I got to work, greeted my staff, then went into the bathroom to throw up. Who hired me to run a business???
Every time I type "should" my phone autocorrects to "shouldn't". even my phone knows my ideas are terrible.
I bought a bottle of 100 proof for the storm. I am going to drink until I pass out. I'm taking bets. 1:30 pm is the over/under.
We shouldn"t be alone together
you didn"t say that yesterday
you weren't married yesterday
The freshman next to me just said "I was rocking out on my way here to Dave Matthews..." I wish I would have passed this class the first time.
First lesson of the year: don't close the bar on mondays
Last night was the first and hopefully last night I will ever sleep in a hotel bath tub. Sober mind you.
I'm not even gonna ask.
I put tequila in my salad dressing yesterday. Step the fuck up.
If this were a real emergency kilted men wielding claymores and riding giant badgers would hve rescued said Guinness.
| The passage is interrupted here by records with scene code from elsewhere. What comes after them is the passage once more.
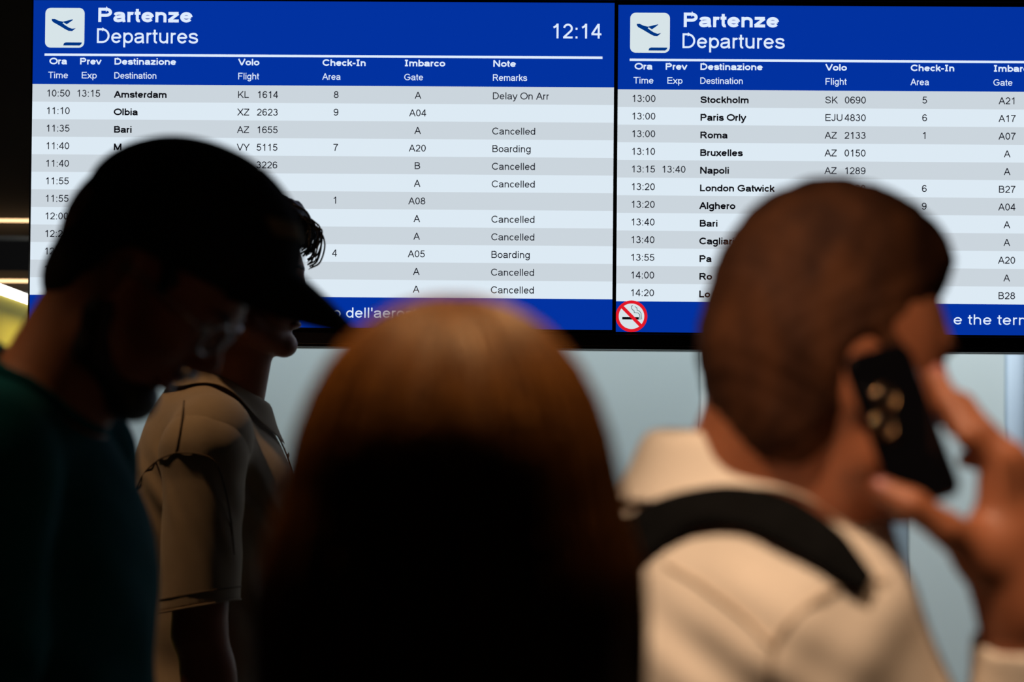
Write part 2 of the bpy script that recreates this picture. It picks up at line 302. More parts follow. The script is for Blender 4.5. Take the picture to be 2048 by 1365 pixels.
def lettering(s, u, v, size, m, parent, bold=False, width=None, serif=False, z=-.0022, centre=False, ox=0, oz=0):
    """writes s with its baseline at board position (u, v), in board units"""
    w_ = 150 if bold else 95; h = w_ / 2; xs = 1.09 if bold else 1.0
    def ym(y, low):
        top = 519 if low else 716; inner = top - 44
        if y < 0: return y
        if y <= 44: return y * h / 44
        if y <= inner: return h + (y - 44) / (inner - 44) * (top - 2 * h)
        if y <= top: return top - (top - y) * h / 44
        return y
    tot = 0
    for c in s: tot += (G_SERIF_I if serif and c == 'I' else G[c])[0] * xs
    sx = (width / (tot * size / 1000)) if width else 1
    V, F = [], []; x = 0; k = size / 1000 * S
    if centre: x = -tot / 2
    for c in s:
        adv, paths = G_SERIF_I if serif and c == 'I' else G[c]
        low = c.islower() or c in ':'
        for p in paths:
            q = [((x + px * xs) * k * sx, ym(py, low) * k) for px, py in p]
            ribbon(q, h * k, V, F, z)
        x += adv * xs
    V = [(a + ox + u * S, b, c + oz - v * S) for a, b, c in V]
    return link('lettering', V, F, m, parent)
def poly(name, pts, m, parent, z, ox=0, oz=0):
    return link(name, [(u * S + ox, z, -v * S + oz) for u, v in pts], [tuple(range(len(pts)))], m, parent)
def rrect(u0, v0, u1, v1, r, n=5):
    out = []
    for cx, cy, a in ((u1 - r, v0 + r, -90), (u1 - r, v1 - r, 0), (u0 + r, v1 - r, 90), (u0 + r, v0 + r, 180)):
        for i in range(n + 1): t = math.radians(a + 90 * i / n); out.append((cx + r * math.cos(t), cy + r * math.sin(t)))
    return out[::-1]
TX, TZ, DY = -1.08696, 2.34147, 4.15
BW, BH, VH, VT, VL = 1170.4, 656.6, 169.9, 595.0, 110.5
RH = (VT - VH) / 12
def slab(name, u0, v0, u1, v1, m, parent, y0=-.002, y1=0):
    return box(name, u0 * S, u1 * S, y0, y1, -v1 * S, -v0 * S, m, parent)
def departure_board(label, loc, dr, rows, footer, clock, note=True):
    t = thing('departure_board', label, 'display board', loc, 'flight display boards'); t.rotation_euler = (0, -dr, 0)
    g = 3.2 * S; x1, z1 = BW * S, -BH * S
    v, f = [], []
    for a in ((-g, 0, z1 - g, g), (x1, x1 + g, z1 - g, g), (0, x1, 0, g), (0, x1, z1 - g, z1)):
        vv, ff = box_vf(a[0], a[1], -.004, .0, a[2], a[3]); f += [tuple(i + len(v) for i in q) for q in ff]; v += vv
    link('bezel', v, f, M['black'], t)
    box('screen_case', -g, x1 + g, .0, .06, z1 - g, g, M['black_matt'], t)
    hd = slab('header_band', 0, 0, BW, VH, M['blue'], t)
    poly('icon_tile', rrect(24, 15.5, 103.5, 96, 11), M['icon'], hd, -.0022)
    def ic(x, y): return (24 + (x - 340) / 11.378, 15.5 + (y - 170) / 11.378)
    hull = [ic(*p) for p in ((490, 425), (560, 425), (640, 465), (745, 488), (760, 500), (740, 525), (800, 570), (880, 620), (960, 650), (1045, 635), (1000, 675), (960, 705), (880, 700), (800, 660), (640, 565), (520, 500), (490, 460))]
    poly('plane_mark', hull[::-1], M['navy_px'], hd, -.0024)
    wing = [ic(*p) for p in ((735, 492), (860, 460), (975, 432), (975, 450), (900, 505), (835, 550), (780, 515))]
    poly('plane_mark', wing[::-1], M['navy_px'], hd, -.00245)
    bar = [ic(*p) for p in ((760, 1035), (775, 985), (820, 965), (1190, 965), (1180, 1000), (1140, 1035))]
    poly('runway_mark', bar[::-1], M['navy_px'], hd, -.0024)
    lettering('Partenze', 128.5, 43.8, 40.5, M['white_px'], hd, True, 194, ox=0)
    lettering('Departures', 126, 86.3, 41.6, M['white_px'], hd, False, 208)
    if clock: lettering(clock, 1043, 71.8, 41.5, M['white_px'], hd, False, 103)
    slab('rule_line', 23.4, VL - 2.6, 1147, VL + 2.2, M['white_px'], hd, -.0024, -.002)
    for c, u, wd in (('Ora', 33.5, 36), ('Prev', 94.5, 44), ('Destinazione', 164, 126), ('Volo', 415, 43), ('Check-In', 584.5, 88), ('Imbarco', 749, 83), ('Note', 927, 47)):
        if not note and c == 'Note': continue
        lettering(c, u, 129.8, 18.6, M['white_px'], hd, True, wd, True)
    for c, u, wd in (('Time', 31, 41), ('Exp', 98, 32), ('Destination', 164, 87), ('Flight', 414, 43.5), ('Area', 584.5, 37.5), ('Gate', 749, 39), ('Remarks', 926.5, 70)):
        if not note and c == 'Remarks': continue
        lettering(c, u, 158, 18.4, M['white_px'], hd, False, wd)
    for i in range(12):
        r = slab('table_row', 0, VH + i * RH, BW, VH + (i + 1) * RH, M['row_light' if i % 2 else 'row_grey'], t)
        tm, ex, de, al, nu, ck, ga, no = rows[i]; bl = VH + i * RH + 24.6
        if tm: lettering(tm, 27.5, bl + .5, 19.6, M['ink'], r)
        if ex: lettering(ex, 88.5, bl + .5, 19.6, M['ink'], r)
        if de: lettering(de, 165, bl + 2, 19.2, M['ink_bold'], r, True)
        if al: lettering(al, 414, bl + 1, 19.4, M['ink'], r)
        if nu: lettering(nu, 453, bl + 1, 19.6, M['ink'], r)
        if ck: lettering(ck, 613, bl + .2, 19.6, M['ink'], r, centre=True)
        if ga: lettering(ga, 777.5, bl + .6, 19.6, M['ink'], r, centre=True)
        if no: lettering(no, 926.5, bl + .8, 19.8, M['ink'], r)
    ft = slab('footer_band', 0, VT, BW, BH, M['blue'], t)
    return t, ft
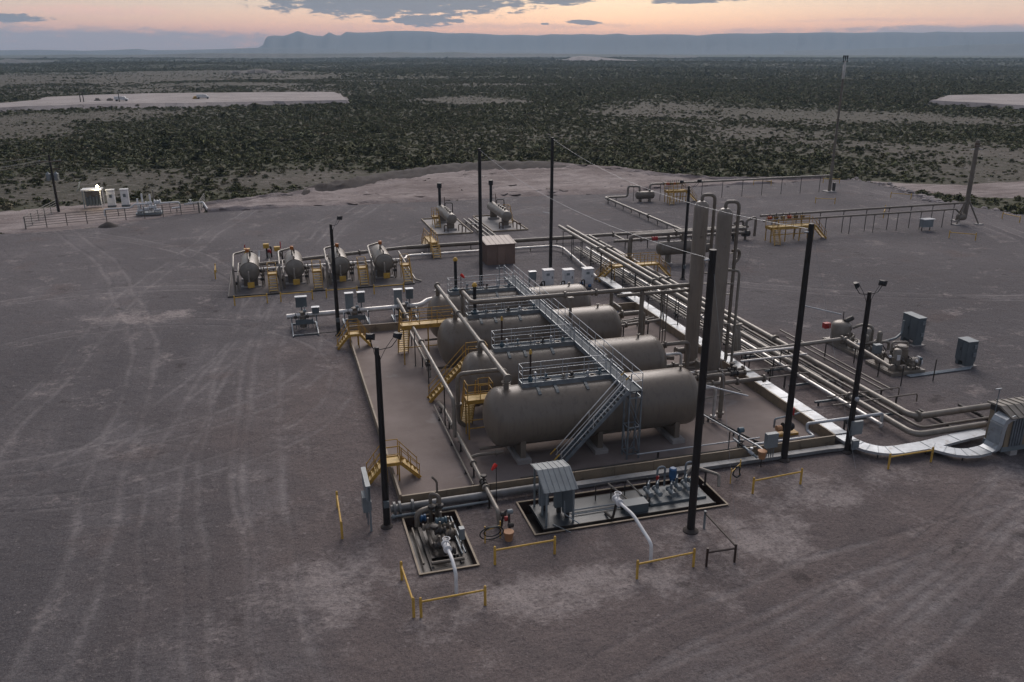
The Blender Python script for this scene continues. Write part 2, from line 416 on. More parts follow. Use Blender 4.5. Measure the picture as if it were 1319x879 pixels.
# base: dark grey gravel away from the plant, browner trampled earth round it
c = mix(rmp(tex(.05, 5, None, .65), .38, .62), (.108, .100, .105), (.156, .143, .147))
plant = rmp(mth('ADD', dist2(13, 6, 26, 34), mth('MULTIPLY', mth('SUBTRACT', tex(.12, 4), .5), 1.6)), 1.25, .45)
c = mix(mth('MULTIPLY', plant, .85), c, (.172, .138, .130))
char = mx(rmp(dist2(-21, 4, 17, 34), 1.1, .3), rmp(dist2(36, -20, 17, 9), 1.1, .3), rmp(dist2(55, 30, 20, 20), 1.1, .3))
c = mix(mth('MULTIPLY', mth('MULTIPLY', char, rmp(tex(.1, 5, None, .65), .32, .58)), .55), c, (.085, .079, .084))
c = mix(mth('MULTIPLY', rmp(tex(.4, 6, None, .7), .44, .66), .45), c, (.090, .079, .081))
lanes = mx(arc(193, 12, 200, 2.0), arc(188, 15, 200, 1.5), arc(-195, 8, 180, 1.8), arc(277, 0, 300, 2.2), arc(-270, 20, 250, 1.6), arc(78, 5, 90, 1.2), arc(-84, 10, 70, 1.3), arc(-17, 22, 16, 1.4), arc(-21, 31, 20, 1.6), arc(-23, 98, 120, 2.0), arc(-20, 104, 123.5, 1.5), arc(80, -153, 150, 1.4), arc(60, -60, 52, 1.6), arc(-60, 40, 52, 1.5), arc(75, 70, 48, 1.6))
ruts = mx(arc(193, 12, 200, .34, .95), arc(190.5, 15, 200, .3, .9), arc(-195, 8, 180, .34, .95), arc(277, 0, 300, .3, .9), arc(-17, 22, 16, .3, .9), arc(-21, 31, 20, .34, .95), arc(-23, 98, 120, .36, 1.0), arc(-20, 104, 123.5, .3, .9), arc(80, -153, 150, .3, .9), arc(60, -60, 52, .3, .9), arc(78, 5, 90, .28, .9), arc(75, 70, 48, .3, .9), arc(-60, 40, 52, .3, .9), arc(30, -70, 60, .3, .9))
worn = mth('MULTIPLY', rmp(tex(.13, 5, None, .65), .40, .62), rmp(tex(1.4, 6, None, .75), .28, .62))
c = mix(mth('MULTIPLY', mth('MULTIPLY', lanes, worn), .6), c, (.222, .202, .203))
c = mix(mth('MULTIPLY', mth('MULTIPLY', ruts, worn), .75), c, (.295, .27, .266))
streak = mth('MULTIPLY', rmp(tex(1.4, 5, vmul((1, .04, 0)), .65, .5), .54, .70), mth('MULTIPLY', rmp(dist2(-14, 10, 14, 36), 1.2, .4), worn))
c = mix(mth('MULTIPLY', streak, .6), c, (.222, .203, .203))
pale = mth('ADD', mth('MULTIPLY', tex(.3, 6, None, .68), .62), mth('MULTIPLY', tex(2.2, 7, None, .78, .3), .38))
near = mth('MULTIPLY', rmp(dist2(-3.5, -6.2, 5, 3.8), 1.0, .15), .9)
for q in ((16, -8, 6, 3.4), (23.5, -4.6, 6, 2.8), (6, -9.5, 10, 2.4), (36, -7.5, 5, 3), (-17, 40, 7, 2.5)):
    near = mth('MAXIMUM', near, mth('MULTIPLY', rmp(dist2(*q), 1.0, .1), .85))
pm = rmp(mth('ADD', pale, mth('MULTIPLY', near, .15)), .55, .67)
c = mix(mth('MULTIPLY', pm, .85), c, (.36, .315, .30))
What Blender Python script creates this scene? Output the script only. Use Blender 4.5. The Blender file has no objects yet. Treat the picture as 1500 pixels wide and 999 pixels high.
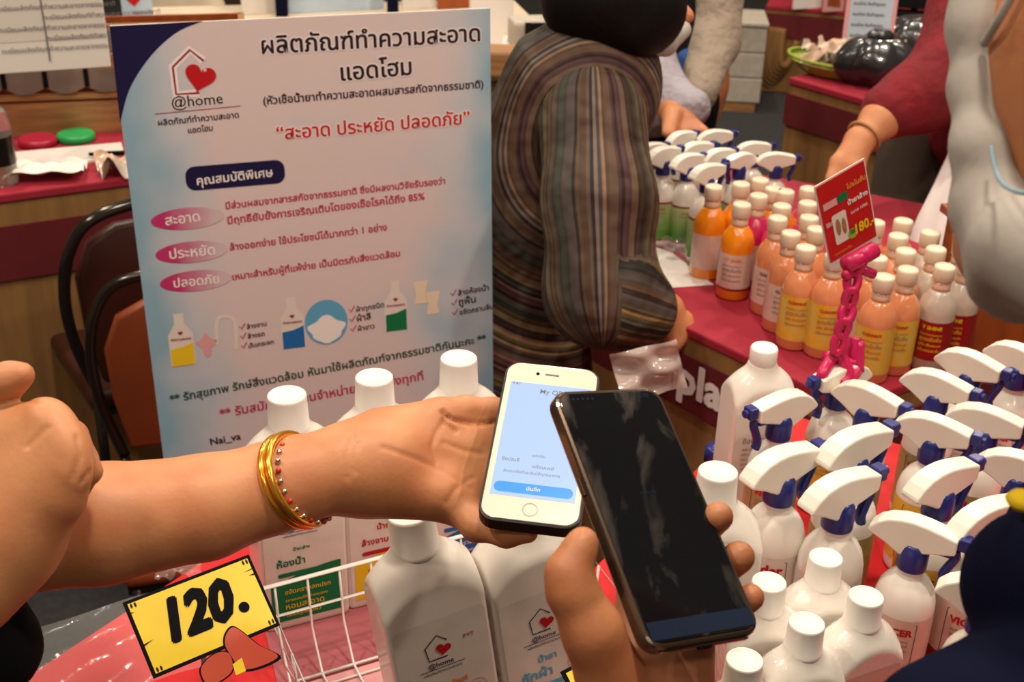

So clearly this is just a hypothetical
well i mean, we just followed them into an alien and astronaut party. there was tin foil everywhere
who knew magic tricks and sex would actually go together?
What happened to no more shots?
It went out the window just like my dreams
I'm not sure if I should pay him or he should pay me, but someone should get paid for the sex I had this morning.
QUIT STEALING MY PHONE AND SEXTING MY MOM!!!!
The strippers who live across the street set up a decently professional stage on their front balcony and a banner for a go fund me... I think we're gonna get a show.